Oireachtas Joint and Select Committees

Thursday, 15 January 2015

Committee of Inquiry into the Banking Crisis

Context Phase

Professor Patrick Honohan:

It is a little bit like the "wolf wolf" story. Central banks go around telling people that they really have to rein in things, really, this is going to end badly. They tend to overplay that, in good times and bad times, be very careful now. The messages are broadly correct but they have to be graduated and there was nothing along the lines of, "Forget about all the letters I have sent you, this is really serious and we are going to have to do something." Actually, the Central Bank had powers to do things to stop themselves. It is not a question that they should have told the Government - yes they should have told the Government. One will find that there is a lot of documentation saying, "Look, I said here, this is a very risky situation," and there are those things, but the message did not get through because it was not communicated in a way that would have really rung the alarm bells. In preparing for this session I found a very interesting document on the PAC website that I had not noticed before. It is not an important document, it was probably prepared by a junior official in the Department of Finance. It is not signed but it is presented to the Minister on 3 September 2008. It includes this, third paragraph:

The overall conclusions of the financial stability report of the Central Bank for 2007 was that the shock absorption capacity of the banking system left it well placed to withstand pressures from possible adverse economic and sectoral developments. While it is too early yet to anticipate the context of the Central Bank-FSAI report for 2008...

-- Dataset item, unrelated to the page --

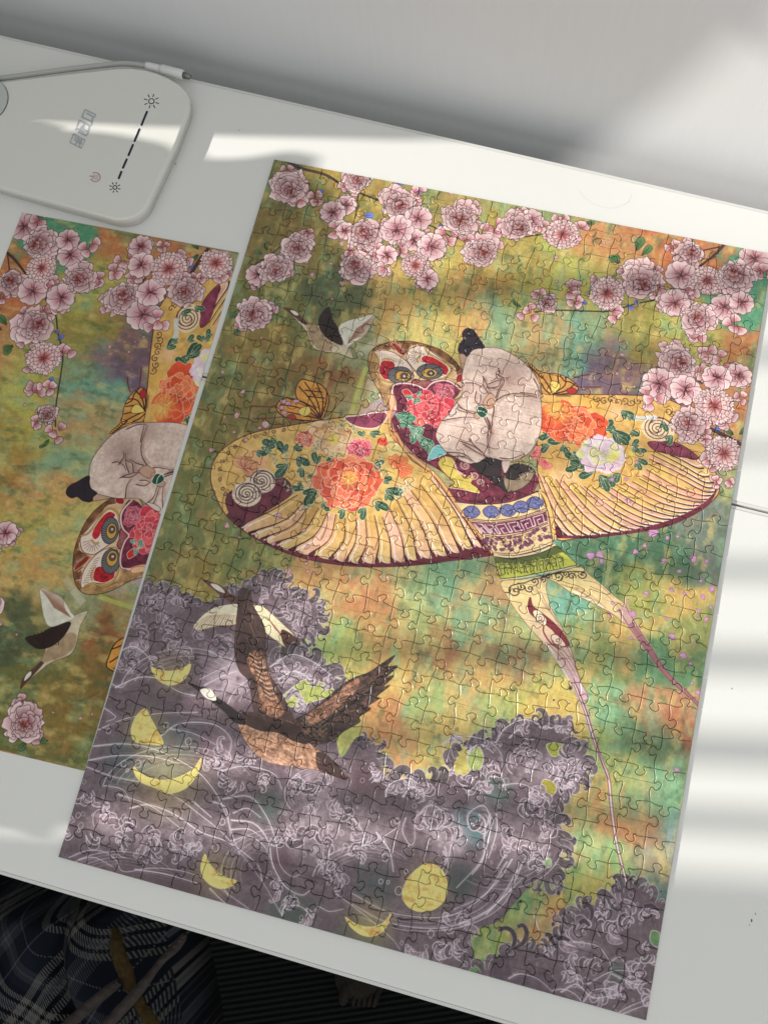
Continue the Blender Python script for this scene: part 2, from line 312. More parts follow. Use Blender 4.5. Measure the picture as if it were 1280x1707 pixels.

So the advice being given, at least in this written document, to the Minister was capturing the relatively benign tone of a document which, if that is the message the Department of Finance was receiving from the Central Bank and communicating to the Minister, how could the Minister have expected that a decision like a guarantee was going to lead to the thing? I have the greatest sympathy for the people in the room, the political people on the night of the guarantee. One should recognise that in the context of the advice they were being given, the decisions they were taking are quite understandable.